Tra il 26 settembre 2024 e il 16 febbraio 2025, la Sala espositiva di Palazzo Pallavicini a Bologna si trasforma in un palcoscenico dedicato alla vita e all’opera di una figura emblematica della fotografia e dell’attivismo politico del Novecento: Tina Modotti.
L’antico palazzo bolognese fa da sfondo; uno sfondo che passa in secondo piano, che scivola sotto le fotografie rivoluzionarie di una Modotti rivoluzionaria. In un arco di tempo troppo breve Assunta Adelaide Luigia Saltarini Modotti diviene Tina, poi Tinissima, infine Maria. Nomi diversi per un solo volto, un unico sguardo sul mondo, scevro da sovrastrutture.
Una Modotti diciassettenne, immigrata in solitudine negli Stati Uniti, l’incontro col poeta Roubaix de l’Aubrey Richey, detto Robo, e il fotografo Edward Weston. Sono solo alcune tappe della vita di Modotti, vissuta in libertà e indipendenza, sempre con una macchina fotografica al collo. «Una Tina felice e libera, felice perché libera», così si definisce Tina Modotti in una lettera dell’aprile 1925.
Tutto, nella vita della fotografa udinese, pare accompagnare verso la verità dell’esistenza, vissuta con un’intensità profonda e totalizzante. I suoi scatti sembrano fissare un modello di indipendenza, emancipazione e avanguardia. Tina Modotti comprende che la fotografia può andare oltre la ricerca estetica, che può contribuire alla denuncia sociale dei contesti in cui sceglierà di vivere. Registra ogni aspetto lasciando ampio spazio alla figura umana, quasi a volerne ribadire l’assoluto protagonismo: la storia non può essere senza gli uomini e le donne che la raccontano.
Il suo obiettivo cattura i segni del tempo e la fatica del lavoro impressi sui volti del popolo messicano, le mani sporche di terra dei contadini, la forza delle donne e delle madri che portano pesanti vasi mentre reggono in braccio bambini, mani che strofinano panni, bambini precocemente adulti con sguardi troppo seri, sguardi senza futuro, le radici della lotta di classe, i lavoratori, le lavoratrici; tutto questo sostituisce i fiori e le piante dei primi anni di sperimentazioni artistiche.

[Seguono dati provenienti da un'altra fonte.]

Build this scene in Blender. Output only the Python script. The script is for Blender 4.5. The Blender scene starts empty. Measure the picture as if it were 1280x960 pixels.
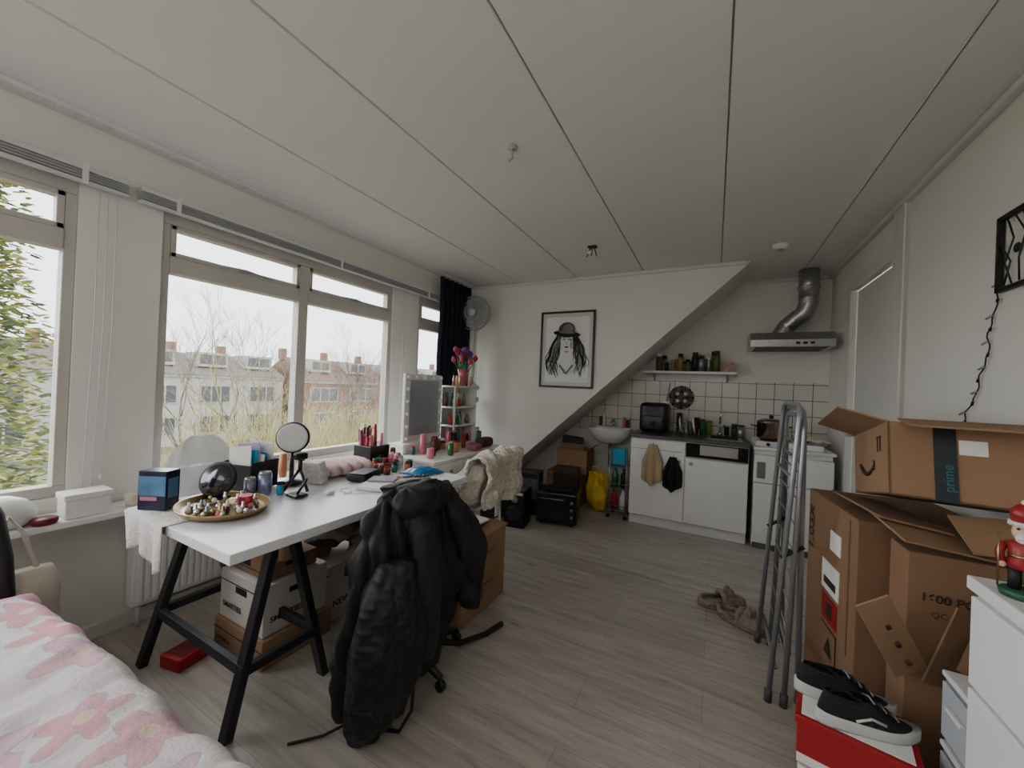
import bpy, bmesh, math, random
from mathutils import Vector, Matrix, Euler, noise
random.seed(4)
PI=math.pi
# ---------------------------------------------------------------- materials
def lin(c):
    return tuple(((x/255)/12.92 if x/255<=.04045 else ((x/255+.055)/1.055)**2.4) for x in c)
MC={}
def M(name,col,rough=.5,metal=0,var=0,vs=6,bump=0,bs=60,trans=0,alpha=1,emis=0,stretch=None,sheen=0,bd=.01):
    if name in MC: return MC[name]
    m=bpy.data.materials.new(name); m.use_nodes=True; nt=m.node_tree
    b=nt.nodes["Principled BSDF"]; c=lin(col)
    b.inputs["Base Color"].default_value=(*c,1); b.inputs["Roughness"].default_value=rough; b.inputs["Metallic"].default_value=metal
    if trans: b.inputs["Transmission Weight"].default_value=trans
    if alpha<1: b.inputs["Alpha"].default_value=alpha
    if sheen: b.inputs["Sheen Weight"].default_value=sheen
    if emis: b.inputs["Emission Color"].default_value=(*c,1); b.inputs["Emission Strength"].default_value=emis
    tc=nt.nodes.new("ShaderNodeTexCoord"); mp=nt.nodes.new("ShaderNodeMapping"); nt.links.new(tc.outputs["Object"],mp.inputs[0])
    if stretch: mp.inputs["Scale"].default_value=stretch
    v=max(var,.02)
    n=nt.nodes.new("ShaderNodeTexNoise"); n.inputs["Scale"].default_value=vs; n.inputs["Detail"].default_value=5
    nt.links.new(mp.outputs[0],n.inputs["Vector"])
    r=nt.nodes.new("ShaderNodeValToRGB"); nt.links.new(n.outputs["Fac"],r.inputs[0])
    r.color_ramp.elements[0].position=.3; r.color_ramp.elements[1].position=.7
    r.color_ramp.elements[0].color=(*[max(0,x*(1-v)) for x in c],1); r.color_ramp.elements[1].color=(*[min(1,x*(1+v)+v*.02) for x in c],1)
    nt.links.new(r.outputs[0],b.inputs["Base Color"])
    if bump:
        n2=nt.nodes.new("ShaderNodeTexNoise"); n2.inputs["Scale"].default_value=bs; n2.inputs["Detail"].default_value=4
        nt.links.new(mp.outputs[0],n2.inputs["Vector"])
        bp=nt.nodes.new("ShaderNodeBump"); bp.inputs["Strength"].default_value=bump; bp.inputs["Distance"].default_value=bd
        nt.links.new(n2.outputs["Fac"],bp.inputs["Height"]); nt.links.new(bp.outputs[0],b.inputs["Normal"])
    MC[name]=m; return m
def glassmat():
    m=bpy.data.materials.new("window_glass"); m.use_nodes=True; nt=m.node_tree; nt.nodes.clear()
    t=nt.nodes.new("ShaderNodeBsdfTransparent"); g=nt.nodes.new("ShaderNodeBsdfGlossy"); g.inputs["Roughness"].default_value=.02
    mx=nt.nodes.new("ShaderNodeMixShader"); mx.inputs[0].default_value=.04; o=nt.nodes.new("ShaderNodeOutputMaterial")
    nt.links.new(t.outputs[0],mx.inputs[1]); nt.links.new(g.outputs[0],mx.inputs[2]); nt.links.new(mx.outputs[0],o.inputs[0]); return m
# ---------------------------------------------------------------- builder
class B:
    def __init__(s,name): s.n=name; s.v=[]; s.f=[]; s.m=[]; s.s=[]; s.mats=[]
    def mi(s,mat):
        if mat not in s.mats: s.mats.append(mat)
        return s.mats.index(mat)
    def add(s,vs,fs,mat,smooth=False):
        o=len(s.v); s.v+= [Vector(v) for v in vs]; k=s.mi(mat)
        for f in fs: s.f.append([i+o for i in f]); s.m.append(k); s.s.append(smooth)
        return s
    def box(s,c,sz,mat,rot=(0,0,0),bev=0,seg=2):
        bm=bmesh.new(); bmesh.ops.create_cube(bm,size=1)
        for v in bm.verts: v.co=Vector((v.co.x*sz[0],v.co.y*sz[1],v.co.z*sz[2]))
        if bev: bmesh.ops.bevel(bm,geom=bm.edges[:],offset=min(bev,min(sz)*.45),segments=seg,affect='EDGES',profile=.5)
        R=Euler(rot).to_matrix(); c=Vector(c); bm.verts.index_update()
        s.add([R@v.co+c for v in bm.verts],[[v.index for v in f.verts] for f in bm.faces],mat,bool(bev and seg>2)); bm.free(); return s
    def bb(s,x0,x1,y0,y1,z0,z1,mat,bev=0):
        return s.box(((x0+x1)/2,(y0+y1)/2,(z0+z1)/2),(abs(x1-x0),abs(y1-y0),abs(z1-z0)),mat,bev=bev)
    def lathe(s,prof,loc,mat,n=20,rot=(0,0,0),sc=(1,1,1)):
        R=Euler(rot).to_matrix(); L=Vector(loc); vs=[]; fs=[]
        for r,z in prof:
            for i in range(n):
                a=2*PI*i/n; vs.append(R@Vector((r*math.cos(a)*sc[0],r*math.sin(a)*sc[1],z*sc[2]))+L)
        for j in range(len(prof)-1):
            for i in range(n):
                k=(i+1)%n; fs.append([j*n+i,j*n+k,(j+1)*n+k,(j+1)*n+i])
        if prof[0][0]>1e-5: fs.append(list(range(n))[::-1])
        if prof[-1][0]>1e-5: fs.append([(len(prof)-1)*n+i for i in range(n)])
        return s.add(vs,fs,mat,True)
    def cyl(s,p0,p1,r,mat,r1=None,n=14): return s.tube([p0,p1],r,mat,n=n,radii=[r,r if r1 is None else r1])
    def tube(s,pts,r,mat,n=8,radii=None,closed=False):
        pts=[Vector(p) for p in pts]; N=len(pts); vs=[]; fs=[]
        up=None
        for j,p in enumerate(pts):
            if closed: t=(pts[(j+1)%N]-pts[j-1])
            else: t=(pts[min(j+1,N-1)]-pts[max(j-1,0)])
            t.normalize()
            if up is None:
                up=Vector((0,0,1)) if abs(t.z)<.9 else Vector((1,0,0))
            a=(up-t*up.dot(t)).normalized(); b=t.cross(a); up=a
            rr=radii[j] if radii else r
            for i in range(n):
                q=2*PI*i/n; vs.append(p+a*math.cos(q)*rr+b*math.sin(q)*rr)
        for j in range(N if closed else N-1):
            j2=(j+1)%N
            for i in range(n):
                k=(i+1)%n; fs.append([j*n+i,j*n+k,j2*n+k,j2*n+i])
        if not closed: fs.append(list(range(n))[::-1]); fs.append([(N-1)*n+i for i in range(n)])
        return s.add(vs,fs,mat,True)
    def sph(s,c,r,mat,n=14,m=8):
        if not isinstance(r,(tuple,list)): r=(r,r,r)
        prof=[(math.sin(PI*j/m),-math.cos(PI*j/m)) for j in range(m+1)]; prof[0]=(1e-6,-1); prof[-1]=(1e-6,1)
        return s.lathe([(a,b) for a,b in prof],c,mat,n=n,sc=r)
    def grid(s,fn,nu,nv,mat,closeu=False,smooth=True,caps=False):
        vs=[];fs=[]; W=nu if closeu else nu+1
        for j in range(nv+1):
            for i in range(W): vs.append(fn(i/nu,j/nv))
        for j in range(nv):
            for i in range(nu):
                k=(i+1)%W; fs.append([j*W+i,j*W+k,(j+1)*W+k,(j+1)*W+i])
        if caps: fs.append(list(range(W))[::-1]); fs.append([nv*W+i for i in range(W)])
        return s.add(vs,fs,mat,smooth)
    def loft(s,secs,mat,n=40,folds=0,fk=7,wob=0,caps=True,seed=0,sub=3,vf=0):
        def fn(u,v):
            t=v*(len(secs)-1); i=min(int(t),len(secs)-2); w=t-i
            a=[secs[i][k]*(1-w)+secs[i+1][k]*w for k in range(5)]
            th=2*PI*u; f=1+folds*math.sin(fk*th+seed+3*v)*(.3+.7*v)
            p=Vector((a[1]+a[3]*math.cos(th)*f,a[2]+a[4]*math.sin(th)*f,a[0]))
            d=0
            if wob: d+=noise.noise(p*6+Vector((seed,0,0)))*wob+noise.noise(p*15+Vector((seed,0,0)))*wob*.4
            if vf:
                q=Vector((p.x*15+seed,p.y*15+p.z*2,p.z*2.2)); e=noise.noise(q); d+=(abs(e)*1.6-.35)*vf
                q=Vector((p.x*34+seed,p.y*34-p.z*5,p.z*7)); d+=noise.noise(q)*vf*.35
            return p+Vector((math.cos(th),math.sin(th),0))*d
        return s.grid(fn,n,(len(secs)-1)*sub,mat,closeu=True,caps=caps)
    def prism(s,pts,ext,mat):
        pts=[Vector(p) for p in pts]; e=Vector(ext); n=len(pts)
        return s.add(pts+[p+e for p in pts],[list(range(n))[::-1],[n+i for i in range(n)]]+[[i,(i+1)%n,n+(i+1)%n,n+i] for i in range(n)],mat)
    def text(s,txt,loc,size,mat,mtx,bold=0):
        cu=bpy.data.curves.new("t","FONT"); cu.body=txt; cu.size=size; cu.offset=bold; o=bpy.data.objects.new("t",cu); bpy.context.collection.objects.link(o)
        dg=bpy.context.evaluated_depsgraph_get(); me=bpy.data.meshes.new_from_object(o.evaluated_get(dg))
        Mx=Matrix.Translation(loc)@mtx.to_4x4()
        s.add([Mx@v.co for v in me.vertices],[list(p.vertices) for p in me.polygons],mat)
        bpy.data.objects.remove(o); bpy.data.meshes.remove(me); return s
    def xf(s,pivot,rot=(0,0,0),move=(0,0,0),sc=1):
        p=Vector(pivot); R=Euler(rot).to_matrix(); s.v=[R@((v-p)*sc)+p+Vector(move) for v in s.v]; return s
    def done(s,rot=0,pivot=None,solid=0,origin=True):
        if rot:
            p=Vector(pivot); R=Matrix.Rotation(rot,3,'Z'); s.v=[R@(v-p)+p for v in s.v]
        xs=[v.x for v in s.v]; ys=[v.y for v in s.v]; zs=[v.z for v in s.v]
        o=Vector(((min(xs)+max(xs))/2,(min(ys)+max(ys))/2,min(zs))) if origin else Vector((0,0,0))
        me=bpy.data.meshes.new(s.n); me.from_pydata([tuple(v-o) for v in s.v],[],s.f)
        for m in s.mats: me.materials.append(m)
        me.polygons.foreach_set("material_index",s.m); me.polygons.foreach_set("use_smooth",s.s); me.update()
        if len(s.f)<40000:
            bm=bmesh.new(); bm.from_mesh(me); bmesh.ops.recalc_face_normals(bm,faces=bm.faces[:]); bm.to_mesh(me); bm.free()
        ob=bpy.data.objects.new(s.n,me); ob.location=o; bpy.context.collection.objects.link(ob)
        if solid:
            k=ob.modifiers.new("sol","SOLIDIFY"); k.thickness=solid
        return ob
MX=Matrix(((0,0,-1),(-1,0,0),(0,1,0)))
MXU=Matrix(((0,0,-1),(0,1,0),(1,0,0)))
MY=Matrix(((1,0,0),(0,0,-1),(0,1,0)))
MPX=Matrix(((0,0,1),(1,0,0),(0,1,0)))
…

È con la fotografia che si unisce al mondo: tra lei e il reale solo un obiettivo. Ed è la realtà che entra nell’arte, una voce si alza nel silenzio, la fotografia diventa poesia. Tra le pieghe dei suoi scatti traspare l’attivismo che la caratterizza. Che fanno di lei una rivoluzionaria. Nella forza e nell’indipendenza delle donne tehuane ritrova le sue origini più profonde di donna emancipata e moderna.
Ma Modotti si dedica alla fotografia solo dal 1923 al 1930, per poi concentrarsi sul giornalismo e sulla politica. L’attivismo attraverso la fotografia è, appunto, solo una parte della sua rivoluzione. Modotti conosce con consapevolezza la sua bellezza, il suo corpo: non teme il nudo davanti alla camera di Weston; scopre un corpo bello e potente. Nuda, sicura, presa in primi piani o scorciata dall’alto, dove le curve del suo corpo disegnano paesaggi.
Non traspare giudizio dagli scatti di Tina, ma una sorta di trasfigurazione simbolica del reale, che trova così una collocazione fuori da ogni tempo e spazio. Sarà protagonista degli eventi più intricati degli anni tra Mosca, Berlino, Spagna e infine il Messico, dove ritorna, inconsciamente, per morirvi, il 5 gennaio del 1942.